Bihar Public Service Commission v. Saiyed Hussain Abbas Rizwi
A public body need not disclose the names and addresses of interview-board members, because Section 8(1)(g) protects information whose disclosure could endanger a person’s safety. For such safety-sensitive details the exemption is the rule, and disclosure of third-party identities happens only on a strong, larger public interest.
Issue before the court
Whether a Public Service Commission must disclose the names, designations and addresses of its interview-board members under the RTI Act.
Facts in brief
An applicant sought the identities — names, designations and addresses — of the BPSC interview-board members and related examiner details. The Commission refused, citing risk to those individuals.
Holding / decision
The Supreme Court held that the names, designations and addresses of interview-board members need not be disclosed under Section 8(1)(g), as disclosure could endanger their safety and expose them to pressure.

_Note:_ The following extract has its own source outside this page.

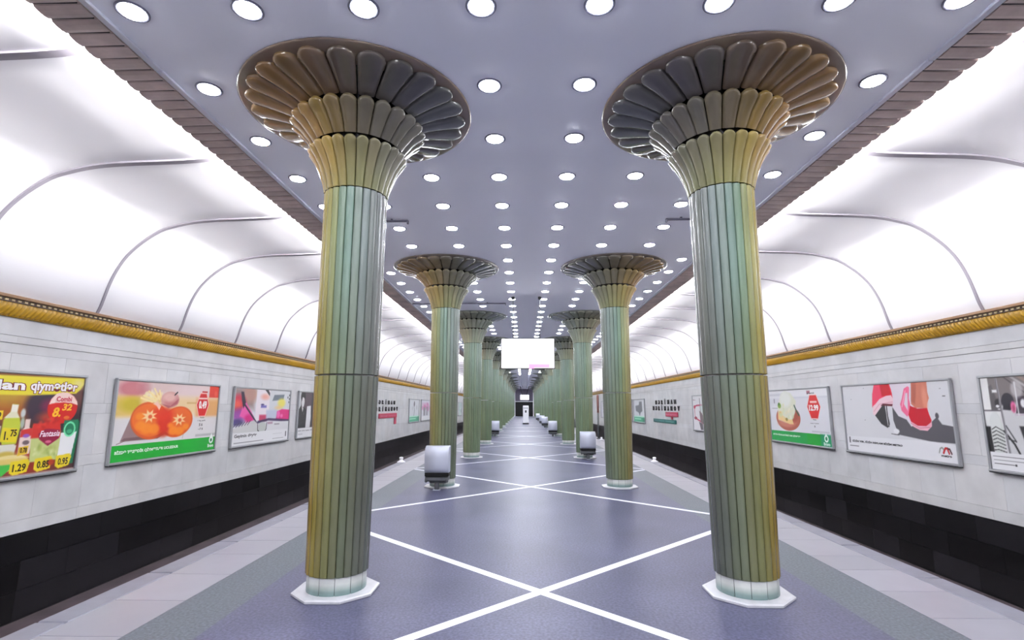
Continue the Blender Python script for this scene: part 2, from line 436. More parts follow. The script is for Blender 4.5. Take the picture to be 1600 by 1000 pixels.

For such safety-sensitive information, the Court observed, the Section 8 exemption is the rule and disclosure the exception, available only where a larger public interest is shown.
Information that could endanger a person’s safety — such as the identity of interviewers or examiners — is protected under Section 8(1)(g), and such third-party identities are disclosed only on a demonstrated larger public interest.
You can question the fairness and method of a selection — criteria, cut-offs, your own marks — but you generally cannot obtain the personal identities and addresses of interviewers or examiners.
What RTI can help you get
- The selection method, criteria and your own marks
- Aggregate or process information that does not identify and endanger individuals
- Third-party identity only where a strong larger public interest is established
What RTI may not give you
- Names, designations and addresses of interview-board members or examiners
- Information whose disclosure could endanger a person’s life or safety under Section 8(1)(g)
- Third-party personal details with no overriding public interest
When to cite this case
When seeking — or resisting — disclosure of examiner or interviewer identities, or other third-party details whose disclosure could risk personal safety.
Later developments / current status
The decision is a leading authority on Section 8(1)(g) and on selection-process privacy, frequently cited by Public Service Commissions and Information Commissions.